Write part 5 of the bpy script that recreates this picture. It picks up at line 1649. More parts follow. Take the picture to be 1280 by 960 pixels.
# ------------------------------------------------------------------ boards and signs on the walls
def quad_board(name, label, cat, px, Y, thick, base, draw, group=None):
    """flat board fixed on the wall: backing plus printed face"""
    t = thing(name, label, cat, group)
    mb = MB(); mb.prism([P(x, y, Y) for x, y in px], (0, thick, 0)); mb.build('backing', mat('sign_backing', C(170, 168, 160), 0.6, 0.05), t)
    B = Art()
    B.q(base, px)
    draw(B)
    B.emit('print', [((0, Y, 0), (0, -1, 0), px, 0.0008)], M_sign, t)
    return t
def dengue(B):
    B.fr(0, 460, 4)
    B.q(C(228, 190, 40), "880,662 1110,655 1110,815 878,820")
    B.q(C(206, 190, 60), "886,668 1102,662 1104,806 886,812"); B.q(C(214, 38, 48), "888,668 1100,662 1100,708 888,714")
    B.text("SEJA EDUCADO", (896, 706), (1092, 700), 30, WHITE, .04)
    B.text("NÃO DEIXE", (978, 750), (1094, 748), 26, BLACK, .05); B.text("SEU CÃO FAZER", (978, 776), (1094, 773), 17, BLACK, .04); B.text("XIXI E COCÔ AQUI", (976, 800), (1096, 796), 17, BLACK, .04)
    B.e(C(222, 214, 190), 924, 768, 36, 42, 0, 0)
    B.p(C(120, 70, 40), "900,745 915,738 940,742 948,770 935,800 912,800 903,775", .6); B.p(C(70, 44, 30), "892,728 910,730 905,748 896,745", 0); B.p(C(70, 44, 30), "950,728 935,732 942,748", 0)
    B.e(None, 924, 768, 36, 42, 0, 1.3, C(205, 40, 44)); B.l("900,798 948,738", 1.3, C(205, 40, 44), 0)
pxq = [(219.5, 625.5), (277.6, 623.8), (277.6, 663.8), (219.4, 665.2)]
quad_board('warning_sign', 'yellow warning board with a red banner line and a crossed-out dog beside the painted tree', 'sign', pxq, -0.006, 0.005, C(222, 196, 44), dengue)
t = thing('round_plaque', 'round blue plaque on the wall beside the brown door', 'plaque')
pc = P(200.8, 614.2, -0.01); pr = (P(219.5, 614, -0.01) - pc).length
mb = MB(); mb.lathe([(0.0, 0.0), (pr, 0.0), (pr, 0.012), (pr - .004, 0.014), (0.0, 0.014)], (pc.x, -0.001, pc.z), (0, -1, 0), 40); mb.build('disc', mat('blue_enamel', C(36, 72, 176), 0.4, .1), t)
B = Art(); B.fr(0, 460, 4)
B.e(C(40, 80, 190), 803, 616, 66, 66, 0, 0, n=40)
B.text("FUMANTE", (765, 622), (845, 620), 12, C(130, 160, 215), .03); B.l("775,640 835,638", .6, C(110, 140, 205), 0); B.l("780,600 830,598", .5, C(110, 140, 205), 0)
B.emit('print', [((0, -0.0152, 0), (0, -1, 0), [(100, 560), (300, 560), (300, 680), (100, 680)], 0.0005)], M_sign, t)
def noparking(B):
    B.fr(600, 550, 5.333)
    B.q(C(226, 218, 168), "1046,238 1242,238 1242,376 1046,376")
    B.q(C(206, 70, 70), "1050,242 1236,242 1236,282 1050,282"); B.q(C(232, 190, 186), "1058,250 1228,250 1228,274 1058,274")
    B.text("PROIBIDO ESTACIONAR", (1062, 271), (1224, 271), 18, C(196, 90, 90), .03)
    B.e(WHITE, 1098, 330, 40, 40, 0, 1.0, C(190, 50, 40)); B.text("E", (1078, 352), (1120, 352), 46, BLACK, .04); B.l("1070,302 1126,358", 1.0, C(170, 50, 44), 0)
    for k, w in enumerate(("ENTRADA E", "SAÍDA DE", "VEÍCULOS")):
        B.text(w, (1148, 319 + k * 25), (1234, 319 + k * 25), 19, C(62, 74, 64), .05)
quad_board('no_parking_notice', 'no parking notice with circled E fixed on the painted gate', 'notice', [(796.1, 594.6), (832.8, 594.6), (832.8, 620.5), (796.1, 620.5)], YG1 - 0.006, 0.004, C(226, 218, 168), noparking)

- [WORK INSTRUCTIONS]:
Copy the material above verbatim.

- [EXPECTED ANSWER]:
Write part 5 of the bpy script that recreates this picture. It picks up at line 1649. More parts follow. Take the picture to be 1280 by 960 pixels.
# ------------------------------------------------------------------ boards and signs on the walls
def quad_board(name, label, cat, px, Y, thick, base, draw, group=None):
    """flat board fixed on the wall: backing plus printed face"""
    t = thing(name, label, cat, group)
    mb = MB(); mb.prism([P(x, y, Y) for x, y in px], (0, thick, 0)); mb.build('backing', mat('sign_backing', C(170, 168, 160), 0.6, 0.05), t)
    B = Art()
    B.q(base, px)
    draw(B)
    B.emit('print', [((0, Y, 0), (0, -1, 0), px, 0.0008)], M_sign, t)
    return t
def dengue(B):
    B.fr(0, 460, 4)
    B.q(C(228, 190, 40), "880,662 1110,655 1110,815 878,820")
    B.q(C(206, 190, 60), "886,668 1102,662 1104,806 886,812"); B.q(C(214, 38, 48), "888,668 1100,662 1100,708 888,714")
    B.text("SEJA EDUCADO", (896, 706), (1092, 700), 30, WHITE, .04)
    B.text("NÃO DEIXE", (978, 750), (1094, 748), 26, BLACK, .05); B.text("SEU CÃO FAZER", (978, 776), (1094, 773), 17, BLACK, .04); B.text("XIXI E COCÔ AQUI", (976, 800), (1096, 796), 17, BLACK, .04)
    B.e(C(222, 214, 190), 924, 768, 36, 42, 0, 0)
    B.p(C(120, 70, 40), "900,745 915,738 940,742 948,770 935,800 912,800 903,775", .6); B.p(C(70, 44, 30), "892,728 910,730 905,748 896,745", 0); B.p(C(70, 44, 30), "950,728 935,732 942,748", 0)
    B.e(None, 924, 768, 36, 42, 0, 1.3, C(205, 40, 44)); B.l("900,798 948,738", 1.3, C(205, 40, 44), 0)
pxq = [(219.5, 625.5), (277.6, 623.8), (277.6, 663.8), (219.4, 665.2)]
quad_board('warning_sign', 'yellow warning board with a red banner line and a crossed-out dog beside the painted tree', 'sign', pxq, -0.006, 0.005, C(222, 196, 44), dengue)
t = thing('round_plaque', 'round blue plaque on the wall beside the brown door', 'plaque')
pc = P(200.8, 614.2, -0.01); pr = (P(219.5, 614, -0.01) - pc).length
mb = MB(); mb.lathe([(0.0, 0.0), (pr, 0.0), (pr, 0.012), (pr - .004, 0.014), (0.0, 0.014)], (pc.x, -0.001, pc.z), (0, -1, 0), 40); mb.build('disc', mat('blue_enamel', C(36, 72, 176), 0.4, .1), t)
B = Art(); B.fr(0, 460, 4)
B.e(C(40, 80, 190), 803, 616, 66, 66, 0, 0, n=40)
B.text("FUMANTE", (765, 622), (845, 620), 12, C(130, 160, 215), .03); B.l("775,640 835,638", .6, C(110, 140, 205), 0); B.l("780,600 830,598", .5, C(110, 140, 205), 0)
B.emit('print', [((0, -0.0152, 0), (0, -1, 0), [(100, 560), (300, 560), (300, 680), (100, 680)], 0.0005)], M_sign, t)
def noparking(B):
    B.fr(600, 550, 5.333)
    B.q(C(226, 218, 168), "1046,238 1242,238 1242,376 1046,376")
    B.q(C(206, 70, 70), "1050,242 1236,242 1236,282 1050,282"); B.q(C(232, 190, 186), "1058,250 1228,250 1228,274 1058,274")
    B.text("PROIBIDO ESTACIONAR", (1062, 271), (1224, 271), 18, C(196, 90, 90), .03)
    B.e(WHITE, 1098, 330, 40, 40, 0, 1.0, C(190, 50, 40)); B.text("E", (1078, 352), (1120, 352), 46, BLACK, .04); B.l("1070,302 1126,358", 1.0, C(170, 50, 44), 0)
    for k, w in enumerate(("ENTRADA E", "SAÍDA DE", "VEÍCULOS")):
        B.text(w, (1148, 319 + k * 25), (1234, 319 + k * 25), 19, C(62, 74, 64), .05)
quad_board('no_parking_notice', 'no parking notice with circled E fixed on the painted gate', 'notice', [(796.1, 594.6), (832.8, 594.6), (832.8, 620.5), (796.1, 620.5)], YG1 - 0.006, 0.004, C(226, 218, 168), noparking)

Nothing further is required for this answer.